E anche in questo specifico ambito nella Missione n.6 del PNRR, dedicata alla «Salute», è previsto il rafforzamento dei servizi di prossimità e di supporto all’assistenza domiciliare, così da contribuire a ridurre l’onere delle attività di cura, fornite in famiglia prevalentemente dalle donne.

La legge di bilancio 2024 però non ha previsto stanziamenti per l’attuazione della Legge 33/2023, la legge delega per la riforma dell’assistenza alle persone anziane non autosufficienti approvata nel marzo 2023, riforma cardine della Missione 5 Componente 2 del PNRR che segnava un passo importante nella direzione di un sistema di welfare unitario e integrato, che potenzialmente interessa 3,8 milioni di anziani con disabilità di natura fisica e/o mentale secondo le stime ISTAT. Questa riforma che potrebbe veramente aiutare le madri lavoratrici che si prendono cura anche dei parenti anziani, con carichi spesso sbilanciati sulle donne, potrebbe alla fine rivelarsi un’occasione persa se non vi saranno finanziamenti consistenti per la sua piena attuazione (la coalizione del Patto per la non autosufficienza aveva stimato in 1,3 miliardi le risorse necessarie)

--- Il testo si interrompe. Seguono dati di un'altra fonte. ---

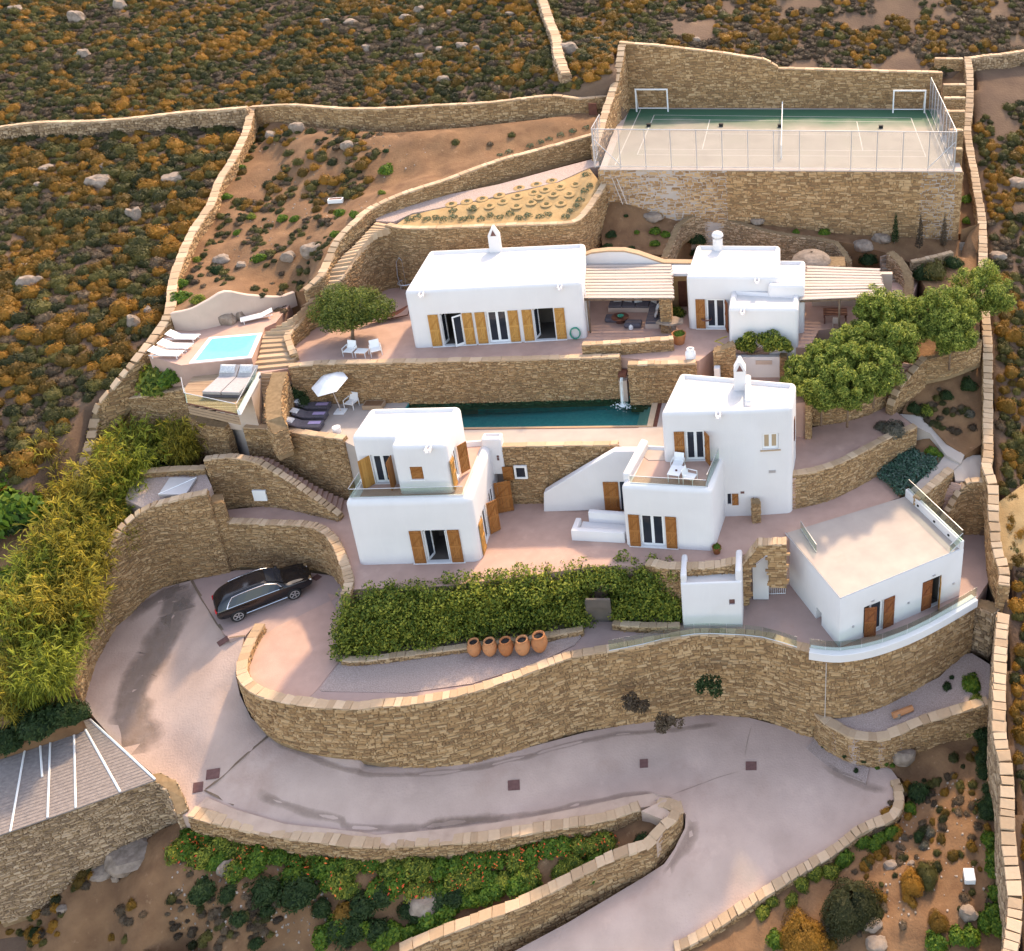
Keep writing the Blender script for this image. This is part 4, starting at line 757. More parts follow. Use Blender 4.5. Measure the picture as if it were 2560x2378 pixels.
window(L, S1 @ T(1.15, 0, .05), 1.15, 2.3, fr='paint'); shutter(L, S1 @ T(.46, 0, .05), .66, 2.3, 'wood'); shutter(L, S1 @ T(2.36, 0, .05) @ RZ(R(-50)), .66, 2.3, 'woodmid')
window(L, S1 @ T(3.25, 0, .05), .95, 2.3); shutter(L, S1 @ T(4.3, 0, .05) @ RZ(R(-75)), 1.0, 2.3, 'woodmid')
S2 = T(5.95, .85, 0) @ RZ(math.pi/2)
window(L, S2 @ T(.75, 0, 4.5), .85, 1.98); shutter(L, S2 @ T(.08, 0, 4.5), .62, 1.98, 'wood'); shutter(L, S2 @ T(1.64, 0, 4.5) @ RZ(R(-40)), .62, 1.98, 'woodmid')
spout(L, T(5.0, .85, 7.6))
glass_rail(L, (.35, .3, 4.62), (6.7, .3, 4.62), .62); glass_rail(L, (.28, .32, 4.62), (.36, 1.8, 4.62), .62)
bm_obj('end_wall', rounded([(6.55, 5.0), (7.75, 5.0), (7.75, 5.75), (6.55, 5.75)], 2.5, 5.1, r=.12, seg=3, ins=.12, dep=.12), M['white'], L)
b = MB(); b.box((7.4, 4.96, 3.75), (7.52, 5.01, 3.9)); b.box((7.4, 4.96, 3.55), (7.52, 5.01, 3.7)); b.build('vent', M['iron'], L)

# --- two storey house at the right of the pool
Rh = house('white_house', 'white two storey house right of the pool with a table on its balcony', (-9.88, 46.28, T1), R(-5))
wr = 5.36
cuts = [(FR, (.98, -.5, .06), (2.42, .35, 2.4))]
bm_obj('ground_storey', rounded([(0, 0), (wr, 0), (wr+.3, 4.2), (.35, 4.2)], -.3, 4.45, r=.3, seg=5, ins=.22, dep=.2), M['white'], Rh, cuts=cuts)
b = MB(); b.prism([(.5, .5), (wr-.5, .5), (wr-.4, 3.4), (.75, 3.6)], 4.2, 4.27); b.build('balcony_floor', M['pave'], Rh)
inv = (T(-9.88, 46.28, T1) @ RZ(R(-5))).inverted()
ou = [inv @ Vector((x, y, T1)) for x, y in ((-7.65, 48.75), (-2.3, 49.0), (.12, 49.25), (.4, 52.1), (-6.95, 53.3))]
A_, B_, C_ = ou[0], ou[1], ou[2]
angf = math.atan2(B_.y-A_.y, B_.x-A_.x); F2 = T(A_.x, A_.y, 0) @ RZ(angf); ang2 = math.atan2(C_.y-B_.y, C_.x-B_.x); F3 = T(B_.x, B_.y, 0) @ RZ(ang2)
cuts = [(F2, (1.36, -.5, 4.32), (2.55, .3, 6.5)), (F3, (.62, -.5, 4.95), (1.62, .25, 6.1)), (F2, (3.78, -.3, .95), (4.0, .2, 1.75))]
bm_obj('upper_storey', rounded([(p.x, p.y) for p in ou], -.3, 7.85, r=.3, seg=5, ins=.16, dep=.22), M['white'], Rh, cuts=cuts)
for s0 in (.3, 2.52): shutter(Rh, T(s0, 0, .05), .66, 2.35, 'woodmid')
window(Rh, T(.98, 0, .06), 1.44, 2.34); sill(Rh, T(.98, 0, .06), -.72, 2.24)
window(Rh, F2 @ T(1.36, 0, 4.33), 1.19, 2.15); shutter(Rh, F2 @ T(.7, 0, 4.33), .62, 2.15, 'woodmid'); shutter(Rh, F2 @ T(2.58, -.02, 4.33) @ RZ(R(-62)), .62, 2.15, 'woodmid')
window(Rh, F3 @ T(.62, 0, 4.95), 1.0, 1.15, m='blind'); sill(Rh, F3 @ T(.62, 0, 4.93), -.12, 1.12, m='coping')
b = MB(); b.box((3.79, .05, .96), (3.99, .08, 1.74)); b.build('pane', M['glassdk'], Rh, F2); shutter(Rh, F2 @ T(4.06, 0, .9), .4, .86, 'woodmid')
b = MB(); b.box((4.6, -.03, 1.75), (4.83, .01, 1.9)); b.build('vent', M['iron'], Rh, F2)
b = MB(); b.box((1.0, -.03, 3.2), (1.42, .01, 3.4)); b.build('vent', M['metal'], Rh, F3)
spout(Rh, F2 @ T(3.4, 0, 7.68)); gable_chimney(Rh, F2 @ T(4.7, 2.9, 7.7), .75, .8, 1.95)
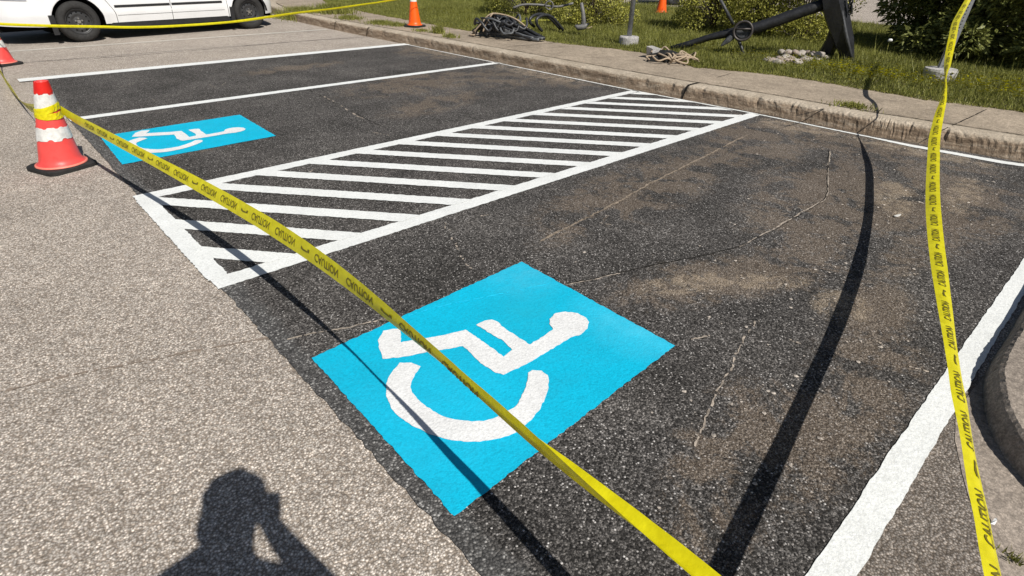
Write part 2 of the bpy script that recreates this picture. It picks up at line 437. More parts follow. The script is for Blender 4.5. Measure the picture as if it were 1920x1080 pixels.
# hatched aisle: outline + diagonal stripes as one marking
def hatch():
    polys = []
    y0, y1, y2, y3 = 2.80, 2.925, 4.345, 4.475
    polys.append([(0.575, y0), (6.31, 2.785), (6.33, 2.91), (0.575, y1)])
    polys.append([(0.565, y2), (6.28, 4.385), (6.28, 4.495), (0.565, y3)])
    polys.append([(0.565, y1 - .01), (0.668, y1 - .01), (0.668, y2 + .01), (0.56, y2 + .01)])
    sl = -1.19; hw = 0.062 * math.sqrt(1 + (1 / 1.19) ** 2) * 1.0
    k = -2
    while True:
        x0 = 0.495 + 0.4265 * k; k += 1
        def X(y): return x0 + (y - 3.46) / sl
        if X(y2) - .1 > 6.2: break
        a, b = y1 - .02, y2 + .02
        pl = [(X(a) - hw, a), (X(a) + hw, a), (X(b) + hw, b), (X(b) - hw, b)]
        # clip to x range
        def clip(P, f, inside):
            out = []
            for i in range(len(P)):
                p, q = P[i], P[(i+1) % len(P)]
                if inside(p): out.append(p)
                if inside(p) != inside(q):
                    t = (f - p[0]) / (q[0] - p[0]); out.append((f, p[1] + t * (q[1] - p[1])))
            return out
        pl = clip(pl, 0.63, lambda p: p[0] >= 0.63)
        if pl: pl = clip(pl, 6.28, lambda p: p[0] <= 6.28)
        if len(pl) >= 3: polys.append(pl)
    # one mesh; each polygon a hair above the one before so no faces share a plane
    bm = bmesh.new()
    for i, pl in enumerate(polys):
        z = ZP + (0.0 if i < 2 else (0.0012 if i == 2 else 0.0024))
        P = jag_poly(pl, 0.02, 0.004, 50 + i, z)
        vs_ = [bm.verts.new(p) for p in P]
        es = [bm.edges.new((vs_[j], vs_[(j+1) % len(vs_)])) for j in range(len(vs_))]
        bmesh.ops.triangle_fill(bm, use_beauty=True, edges=es)
    for f in bm.faces:
        if f.normal.z < 0: f.normal_flip()
    me = bpy.data.meshes.new('hatched_aisle'); bm.to_mesh(me); bm.free(); me.materials.append(M_WHITE)
    o = bpy.data.objects.new('hatched_aisle', me); col.objects.link(o)
    tag(o, 'white hatched access aisle of diagonal stripes between the two blue symbols', 'road marking')
hatch()

# wheelchair symbols
P1 = [(585, 675), (978, 494), (1265, 652), (852, 972)]
fig_body = [(751,620),(719,625),(709,643),(712,660),(718,678),(751,675),(787,668),(829,661),(868,654),(884,668),(901,686),(929,704),(944,708),(982,690),(1010,674),(1040,656),
            (1069,638),(1089,632),(1101,621),(1104,609),(1099,601),(1083,592),(1060,589),(1041,592),(1030,603),(1030,612),(1037,622),(1018,636),(993,651),(966,633),(940,616),(933,608),(922,604),(909,606),(893,614),
            (918,629),(944,644),(960,661),(950,669),(944,674),(907,646),(873,623),(834,633),(784,641),(752,647)]
fig_wheel = [(750,685),(738,699),(730,711),(725,730),(725,749),(734,771),(747,785),(762,796),(780,807),(796,814),(815,822),(834,828),(857,832),(879,834),(899,834),(918,831),(939,827),(959,820),
             (979,808),(996,793),(1010,776),(1021,754),(1027,737),(1029,721),(1027,709),(1015,700),(998,699),(990,704),(989,719),(984,735),(977,751),(968,766),(943,781),(925,790),(907,795),(885,796),(862,793),(845,790),(829,785),
             (812,776),(796,764),(783,753),(773,741),(770,731),(772,721),(779,706),(789,692),(771,685)]
def unit(px, py, C):
    """affine coordinates in the panel's own frame"""
    p = G(px, py).to_2d(); o = C[3]; e1 = C[2] - C[3]; e2 = C[0] - C[3]; d = p - o
    det = e1.x * e2.y - e1.y * e2.x
    return ((d.x * e2.y - d.y * e2.x) / det, (e1.x * d.y - e1.y * d.x) / det)
C1 = [G(*p).to_2d() for p in P1]
C2 = [G(*p).to_2d() for p in [(188, 258), (450, 217), (518, 257), (230, 311)]]
def symbol(C, label, seed):
    root = sheet('accessible_parking_symbol', [tuple(p) for p in C], ZP, M_BLUE, jag=0.0035, step=0.018, seed=seed)
    tag(root, label, 'parking symbol', 'blue wheelchair symbols painted in the bays')
    o, e1, e2 = C[3], C[2] - C[3], C[0] - C[3]
    for nm, pl, sd2 in (('seated_figure', fig_body, 1), ('wheel_arc', fig_wheel, 2)):
        Q = [o + e1 * u + e2 * v for u, v in (unit(p[0], p[1], C1) for p in pl)]
        sheet(nm, [tuple(q) for q in Q], ZP + 0.003, M_FIG, root, jag=0.003, step=0.014, seed=seed + sd2)
symbol(C1, 'large bright blue square with a white wheelchair figure, in the nearest bay', 21)
symbol(C2, 'small distant blue rectangle with a white wheelchair figure beside the red cone', 31)

# cracks, plus one painted shadow line of the tape by the van
def strip(name, pts, w, mat, z, seed=0, jig=0.008, n=14, gap=0.0):
    r = random.Random(seed); P = catmull([(p[0], p[1], 0) for p in pts], n); bm = bmesh.new(); prev = None; off = 0.0
    for i, p in enumerate(P):
        a = Vector(P[max(i-1, 0)]); b = Vector(P[min(i+1, len(P)-1)]); t = (b - a).normalized(); nr = Vector((-t.y, t.x, 0))
        off = .6 * off + r.uniform(-jig, jig) * .55; c = Vector(p) + nr * off; ww = w * r.uniform(0.35, 1.2)
        cur = (bm.verts.new((c.x + nr.x*ww/2, c.y + nr.y*ww/2, z)), bm.verts.new((c.x - nr.x*ww/2, c.y - nr.y*ww/2, z)))
        if prev and r.random() > gap: bm.faces.new((prev[0], prev[1], cur[1], cur[0]))
        prev = cur
    o = bmobj(name, bm, mat); tag(o, kind='structure'); return o
GP = lambda L: [G(*p) for p in L]
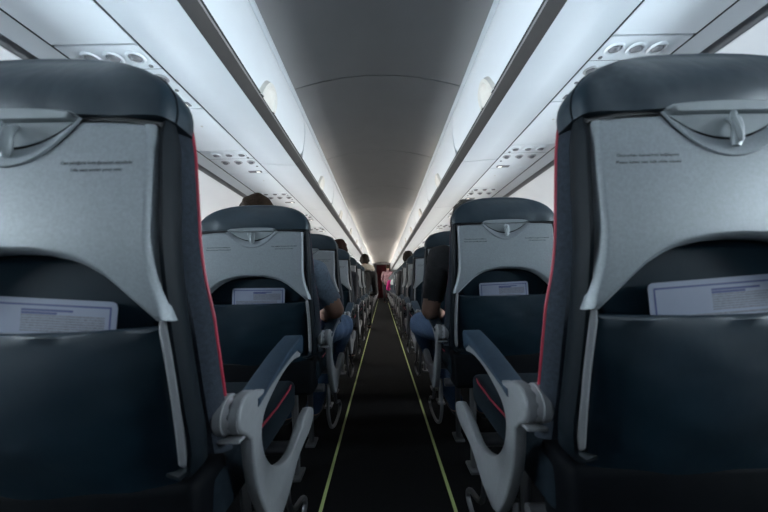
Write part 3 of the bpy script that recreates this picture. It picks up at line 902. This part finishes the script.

Con queste mosse si darebbe ai giovani – e in particolare alle donne – quel senso di sicurezza tale da poterli spingere alla scelta riproduttiva, sapendo di non dover rinunciare necessariamente alla realizzazione professionale e di poter contare sul serio sul Welfare.

La domanda allora sorge spontanea: ma la parità di genere è un miraggio lontano? Si vedrà mai la luce in fondo al tunnel?

È stato stimato che all’attuale ritmo di progresso, ci vorranno 131 anni per raggiungere la piena parità, 162 anni per colmare il divario nell’emancipazione politica, 169 anni per il divario nelle opportunità economiche, 16 anni per il divario di genere nel livello di istruzione.

È necessario, quindi, un cambio di rotta per scongiurare il rischio che le ingenti risorse investite vadano ad ampliare i divari di genere e generazionali, anziché colmarli.

Il decisore politico deve partire dalla presa di coscienza che per raggiungere la vera uguaglianza di genere e così rendere il sistema di welfare sostenibile anche per le future generazioni, è obbligatorio puntare sul fattore DONNA.